Take the several apps in which many clubs have recently invested. Tools with impeccable UX and sometimes integrated e-shops often turn out to be mere duplicates of the official websites, lacking any strategy for continuous and challenging interactions with fans.
So what is missing to build a real fan engagement strategy?
An ongoing fan engagement strategy can only be based on structured gamification paths integrated between the various club's touchpoints. Even supposedly tactical activities such as contests, rewards, quizzes, surveys or the use of personalized social filters, if included in a data-driven strategy, are decisive in creating a two-way relationship with fans.
This strategy must be supported by technology able to map and analyze the user’s digital behavior, in order to provide them with tailored customer journeys, targeted one-to-one communication, exclusive shop deals, new content, unexpected benefits, etc.
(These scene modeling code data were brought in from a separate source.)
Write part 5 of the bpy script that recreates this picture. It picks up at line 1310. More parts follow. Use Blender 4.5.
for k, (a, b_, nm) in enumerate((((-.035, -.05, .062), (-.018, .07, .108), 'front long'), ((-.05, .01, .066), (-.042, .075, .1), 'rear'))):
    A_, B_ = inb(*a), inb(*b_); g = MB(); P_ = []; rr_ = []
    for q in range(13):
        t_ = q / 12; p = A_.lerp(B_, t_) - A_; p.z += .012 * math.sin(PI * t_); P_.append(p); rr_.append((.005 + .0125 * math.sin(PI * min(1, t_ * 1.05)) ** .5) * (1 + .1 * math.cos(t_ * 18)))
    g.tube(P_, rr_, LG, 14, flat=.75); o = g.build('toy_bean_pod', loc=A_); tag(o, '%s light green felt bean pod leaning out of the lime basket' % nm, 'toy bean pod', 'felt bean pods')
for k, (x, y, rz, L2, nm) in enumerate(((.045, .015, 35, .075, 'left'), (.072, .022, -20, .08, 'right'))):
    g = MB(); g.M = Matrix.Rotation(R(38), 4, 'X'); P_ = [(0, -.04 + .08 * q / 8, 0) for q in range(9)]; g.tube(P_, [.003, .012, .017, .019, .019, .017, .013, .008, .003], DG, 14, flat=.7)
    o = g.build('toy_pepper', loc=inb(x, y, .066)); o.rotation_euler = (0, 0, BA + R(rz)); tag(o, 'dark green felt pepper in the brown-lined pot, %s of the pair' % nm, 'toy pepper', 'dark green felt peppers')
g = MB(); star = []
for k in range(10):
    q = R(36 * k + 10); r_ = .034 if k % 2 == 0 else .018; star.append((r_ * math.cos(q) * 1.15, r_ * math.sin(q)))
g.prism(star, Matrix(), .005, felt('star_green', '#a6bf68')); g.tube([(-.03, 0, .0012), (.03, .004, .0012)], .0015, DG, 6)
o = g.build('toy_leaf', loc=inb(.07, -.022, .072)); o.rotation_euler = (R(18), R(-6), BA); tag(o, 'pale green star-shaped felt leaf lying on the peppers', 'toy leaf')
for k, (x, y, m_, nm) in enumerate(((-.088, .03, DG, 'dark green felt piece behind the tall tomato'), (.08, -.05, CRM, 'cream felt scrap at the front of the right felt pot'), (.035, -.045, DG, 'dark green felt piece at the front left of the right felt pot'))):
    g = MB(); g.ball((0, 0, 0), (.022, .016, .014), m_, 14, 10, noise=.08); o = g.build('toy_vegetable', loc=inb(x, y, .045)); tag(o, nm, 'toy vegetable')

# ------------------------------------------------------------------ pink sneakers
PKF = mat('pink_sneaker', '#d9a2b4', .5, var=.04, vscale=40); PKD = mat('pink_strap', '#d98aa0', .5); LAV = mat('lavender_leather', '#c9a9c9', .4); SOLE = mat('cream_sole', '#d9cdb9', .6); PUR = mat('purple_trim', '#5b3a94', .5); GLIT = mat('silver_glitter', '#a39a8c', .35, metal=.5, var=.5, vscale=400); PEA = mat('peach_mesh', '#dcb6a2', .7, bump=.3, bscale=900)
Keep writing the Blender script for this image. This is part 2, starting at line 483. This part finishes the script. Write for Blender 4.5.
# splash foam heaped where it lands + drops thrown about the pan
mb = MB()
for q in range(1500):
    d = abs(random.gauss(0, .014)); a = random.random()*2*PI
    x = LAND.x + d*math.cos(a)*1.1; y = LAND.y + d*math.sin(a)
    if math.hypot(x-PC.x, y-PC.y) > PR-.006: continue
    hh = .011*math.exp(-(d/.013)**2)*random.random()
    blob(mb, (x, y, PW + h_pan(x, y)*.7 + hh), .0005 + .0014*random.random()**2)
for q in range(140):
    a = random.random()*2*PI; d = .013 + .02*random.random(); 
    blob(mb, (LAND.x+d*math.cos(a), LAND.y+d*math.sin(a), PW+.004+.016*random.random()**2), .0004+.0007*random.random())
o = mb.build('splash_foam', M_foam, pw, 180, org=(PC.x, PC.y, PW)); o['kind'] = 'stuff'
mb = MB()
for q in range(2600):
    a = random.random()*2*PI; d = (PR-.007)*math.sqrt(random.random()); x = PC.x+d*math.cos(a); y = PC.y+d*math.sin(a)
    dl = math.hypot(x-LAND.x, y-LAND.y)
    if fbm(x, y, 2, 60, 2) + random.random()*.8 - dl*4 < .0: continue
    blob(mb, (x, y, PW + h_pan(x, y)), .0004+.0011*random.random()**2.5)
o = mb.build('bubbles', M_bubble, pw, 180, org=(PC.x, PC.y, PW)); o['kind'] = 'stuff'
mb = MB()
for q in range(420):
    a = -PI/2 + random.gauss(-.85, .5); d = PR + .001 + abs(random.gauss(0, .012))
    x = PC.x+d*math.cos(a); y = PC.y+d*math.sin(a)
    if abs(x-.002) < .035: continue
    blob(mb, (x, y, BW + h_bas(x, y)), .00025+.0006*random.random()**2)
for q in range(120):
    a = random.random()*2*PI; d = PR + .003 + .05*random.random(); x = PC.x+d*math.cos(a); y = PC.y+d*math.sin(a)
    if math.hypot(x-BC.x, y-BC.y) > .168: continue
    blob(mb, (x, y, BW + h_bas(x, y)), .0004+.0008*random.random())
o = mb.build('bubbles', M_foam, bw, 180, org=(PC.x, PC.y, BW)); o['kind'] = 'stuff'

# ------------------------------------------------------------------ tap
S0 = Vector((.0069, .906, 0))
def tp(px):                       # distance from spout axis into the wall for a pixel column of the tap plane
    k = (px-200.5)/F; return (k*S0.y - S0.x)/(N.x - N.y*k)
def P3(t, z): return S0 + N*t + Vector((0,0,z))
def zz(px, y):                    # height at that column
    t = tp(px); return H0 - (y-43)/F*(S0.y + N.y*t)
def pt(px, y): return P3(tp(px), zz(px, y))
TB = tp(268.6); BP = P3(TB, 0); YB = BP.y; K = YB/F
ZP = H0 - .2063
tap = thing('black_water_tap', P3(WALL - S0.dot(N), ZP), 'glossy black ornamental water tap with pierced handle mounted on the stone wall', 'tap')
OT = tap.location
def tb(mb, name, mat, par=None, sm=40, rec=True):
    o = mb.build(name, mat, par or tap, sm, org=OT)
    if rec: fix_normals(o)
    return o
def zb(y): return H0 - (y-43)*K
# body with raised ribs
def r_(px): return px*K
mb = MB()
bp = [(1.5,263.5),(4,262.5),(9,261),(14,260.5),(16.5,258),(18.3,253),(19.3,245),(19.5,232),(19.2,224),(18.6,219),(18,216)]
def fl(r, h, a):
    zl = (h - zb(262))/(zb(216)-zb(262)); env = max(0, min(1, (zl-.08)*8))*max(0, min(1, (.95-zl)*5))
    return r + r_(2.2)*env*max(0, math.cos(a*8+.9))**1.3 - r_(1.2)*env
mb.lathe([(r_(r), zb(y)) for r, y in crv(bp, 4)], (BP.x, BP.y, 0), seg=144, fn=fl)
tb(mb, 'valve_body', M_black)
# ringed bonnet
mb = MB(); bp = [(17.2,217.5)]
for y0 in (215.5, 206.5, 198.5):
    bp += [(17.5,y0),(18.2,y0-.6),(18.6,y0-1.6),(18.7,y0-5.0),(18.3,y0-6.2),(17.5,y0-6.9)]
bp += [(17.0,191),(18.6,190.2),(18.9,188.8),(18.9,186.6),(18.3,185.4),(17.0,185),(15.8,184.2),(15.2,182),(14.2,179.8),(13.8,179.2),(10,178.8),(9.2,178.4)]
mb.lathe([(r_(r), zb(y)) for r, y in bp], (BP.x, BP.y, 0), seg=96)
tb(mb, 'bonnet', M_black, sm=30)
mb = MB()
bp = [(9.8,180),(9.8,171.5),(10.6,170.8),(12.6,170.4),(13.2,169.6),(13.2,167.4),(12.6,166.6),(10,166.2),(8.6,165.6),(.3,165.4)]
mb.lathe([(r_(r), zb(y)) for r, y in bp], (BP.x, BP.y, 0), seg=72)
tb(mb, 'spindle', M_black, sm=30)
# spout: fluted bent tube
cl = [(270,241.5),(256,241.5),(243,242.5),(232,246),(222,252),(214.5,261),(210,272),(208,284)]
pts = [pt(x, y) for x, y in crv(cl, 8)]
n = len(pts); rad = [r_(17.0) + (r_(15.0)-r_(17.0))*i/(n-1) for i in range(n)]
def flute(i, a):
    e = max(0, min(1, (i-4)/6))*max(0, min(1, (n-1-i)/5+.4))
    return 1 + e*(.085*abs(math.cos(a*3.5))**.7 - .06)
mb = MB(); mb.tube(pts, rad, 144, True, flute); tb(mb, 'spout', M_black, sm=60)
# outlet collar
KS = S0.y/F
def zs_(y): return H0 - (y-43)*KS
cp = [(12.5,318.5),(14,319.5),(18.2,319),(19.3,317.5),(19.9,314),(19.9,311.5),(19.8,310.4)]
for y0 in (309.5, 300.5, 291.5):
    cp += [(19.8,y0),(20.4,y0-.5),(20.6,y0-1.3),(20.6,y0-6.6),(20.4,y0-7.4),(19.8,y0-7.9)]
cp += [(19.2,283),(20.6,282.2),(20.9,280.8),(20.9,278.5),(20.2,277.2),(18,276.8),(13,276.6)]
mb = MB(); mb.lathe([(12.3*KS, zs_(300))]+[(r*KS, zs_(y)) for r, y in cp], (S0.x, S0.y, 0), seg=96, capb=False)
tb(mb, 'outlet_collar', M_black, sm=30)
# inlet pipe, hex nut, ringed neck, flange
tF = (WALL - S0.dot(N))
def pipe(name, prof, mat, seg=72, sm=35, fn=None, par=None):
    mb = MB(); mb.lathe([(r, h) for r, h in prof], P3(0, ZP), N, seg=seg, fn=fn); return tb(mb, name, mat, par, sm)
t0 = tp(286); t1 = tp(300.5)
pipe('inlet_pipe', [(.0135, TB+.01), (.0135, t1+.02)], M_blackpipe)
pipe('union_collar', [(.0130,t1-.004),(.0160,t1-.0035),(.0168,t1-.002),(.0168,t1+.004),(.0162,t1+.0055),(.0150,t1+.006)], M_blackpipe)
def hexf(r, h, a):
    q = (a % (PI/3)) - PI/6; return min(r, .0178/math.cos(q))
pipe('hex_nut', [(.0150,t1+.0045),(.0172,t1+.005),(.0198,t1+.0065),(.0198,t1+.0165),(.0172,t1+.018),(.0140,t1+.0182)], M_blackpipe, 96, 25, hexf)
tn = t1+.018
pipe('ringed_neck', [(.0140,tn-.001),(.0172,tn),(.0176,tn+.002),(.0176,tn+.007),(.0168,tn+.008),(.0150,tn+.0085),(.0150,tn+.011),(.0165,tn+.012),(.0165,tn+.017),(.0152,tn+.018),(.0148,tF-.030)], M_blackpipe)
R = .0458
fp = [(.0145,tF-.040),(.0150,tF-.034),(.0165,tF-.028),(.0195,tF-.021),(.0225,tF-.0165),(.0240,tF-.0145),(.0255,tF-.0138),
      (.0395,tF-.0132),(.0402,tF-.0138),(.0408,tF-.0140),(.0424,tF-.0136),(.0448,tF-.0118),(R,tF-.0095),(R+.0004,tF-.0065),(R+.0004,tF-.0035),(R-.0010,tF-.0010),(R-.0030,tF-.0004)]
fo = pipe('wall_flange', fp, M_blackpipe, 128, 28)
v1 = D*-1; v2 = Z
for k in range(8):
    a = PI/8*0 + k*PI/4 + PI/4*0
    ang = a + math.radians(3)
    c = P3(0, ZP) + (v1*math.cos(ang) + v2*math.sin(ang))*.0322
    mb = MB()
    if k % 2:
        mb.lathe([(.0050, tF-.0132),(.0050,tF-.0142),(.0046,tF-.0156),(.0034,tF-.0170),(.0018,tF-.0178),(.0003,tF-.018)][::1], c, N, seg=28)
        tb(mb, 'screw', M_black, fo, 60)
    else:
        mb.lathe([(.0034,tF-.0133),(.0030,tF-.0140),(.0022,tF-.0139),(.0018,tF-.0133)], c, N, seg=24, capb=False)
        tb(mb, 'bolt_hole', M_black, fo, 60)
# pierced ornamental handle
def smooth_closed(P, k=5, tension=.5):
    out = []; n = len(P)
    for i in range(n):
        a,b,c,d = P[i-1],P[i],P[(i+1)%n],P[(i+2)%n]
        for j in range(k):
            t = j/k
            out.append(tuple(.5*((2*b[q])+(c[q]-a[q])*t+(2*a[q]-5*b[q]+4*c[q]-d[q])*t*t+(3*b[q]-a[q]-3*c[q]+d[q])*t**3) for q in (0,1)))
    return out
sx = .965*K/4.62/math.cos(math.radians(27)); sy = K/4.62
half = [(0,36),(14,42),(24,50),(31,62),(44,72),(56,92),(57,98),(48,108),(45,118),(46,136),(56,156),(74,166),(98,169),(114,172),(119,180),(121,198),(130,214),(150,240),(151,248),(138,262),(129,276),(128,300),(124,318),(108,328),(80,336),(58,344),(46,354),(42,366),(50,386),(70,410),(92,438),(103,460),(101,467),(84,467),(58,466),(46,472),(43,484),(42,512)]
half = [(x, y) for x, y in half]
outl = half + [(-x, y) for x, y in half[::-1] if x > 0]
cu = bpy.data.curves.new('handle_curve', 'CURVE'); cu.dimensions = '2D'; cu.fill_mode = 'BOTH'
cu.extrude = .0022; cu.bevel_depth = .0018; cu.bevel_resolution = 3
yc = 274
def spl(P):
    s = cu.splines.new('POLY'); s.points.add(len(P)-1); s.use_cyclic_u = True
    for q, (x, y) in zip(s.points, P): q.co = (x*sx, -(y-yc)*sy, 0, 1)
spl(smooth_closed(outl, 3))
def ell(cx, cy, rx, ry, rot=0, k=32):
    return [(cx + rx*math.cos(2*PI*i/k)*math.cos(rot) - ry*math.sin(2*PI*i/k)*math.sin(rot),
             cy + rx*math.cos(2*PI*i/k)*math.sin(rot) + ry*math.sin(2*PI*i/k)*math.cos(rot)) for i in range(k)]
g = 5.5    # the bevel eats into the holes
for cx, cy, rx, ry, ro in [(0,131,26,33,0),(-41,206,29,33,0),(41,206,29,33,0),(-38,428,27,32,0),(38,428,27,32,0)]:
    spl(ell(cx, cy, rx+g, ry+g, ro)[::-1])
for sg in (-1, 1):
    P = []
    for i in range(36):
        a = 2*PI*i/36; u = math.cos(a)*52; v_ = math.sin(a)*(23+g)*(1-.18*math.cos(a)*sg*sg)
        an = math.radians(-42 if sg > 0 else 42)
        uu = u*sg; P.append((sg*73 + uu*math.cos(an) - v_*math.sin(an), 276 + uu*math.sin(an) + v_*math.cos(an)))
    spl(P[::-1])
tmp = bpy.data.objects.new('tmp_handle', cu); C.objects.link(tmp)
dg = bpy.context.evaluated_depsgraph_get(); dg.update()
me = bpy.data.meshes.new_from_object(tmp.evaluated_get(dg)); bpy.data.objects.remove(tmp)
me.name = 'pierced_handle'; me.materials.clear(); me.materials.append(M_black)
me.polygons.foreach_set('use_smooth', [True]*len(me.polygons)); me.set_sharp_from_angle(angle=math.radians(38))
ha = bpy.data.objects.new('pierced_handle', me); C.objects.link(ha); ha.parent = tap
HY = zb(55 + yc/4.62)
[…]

In other words, a strategy aimed at creating an ecosystem in which individual fans feel at the center of the club's focus.
This kind of approach allows access to real-time analysis and cluster identity based on user habits and their behavior during daily team interactions. Going beyond social-demographic profiling and purely transactional information, either linked to event tickets or merchandising, means facilitating the construction of targeted marketing strategies for the benefit of the fan and providing the chance to involve sponsors and third parties in a deeper and more valuable way, thanks to careful understanding and analysis of the data.
Fan monetization strategies are now a must: clubs can no longer afford to ignore the dynamics that would allow them to engage the younger generations, less and less interested in sports in the traditional sense and much more drawn to the world of e-games.
If digital channels are just a nice showcase to show off successes without creating active fan participation, it will be increasingly difficult to grab their attention and challenge other competitors, who have already implemented strategies to engage new generations of fans.
In 2019 Liverpool CEO Peter Moore stated that, in his point of view, their most dangerous opponent was not Guardiola's Manchester City, but Fortnite, the video game. Why? Football and video games are both competing for young people's time and attention.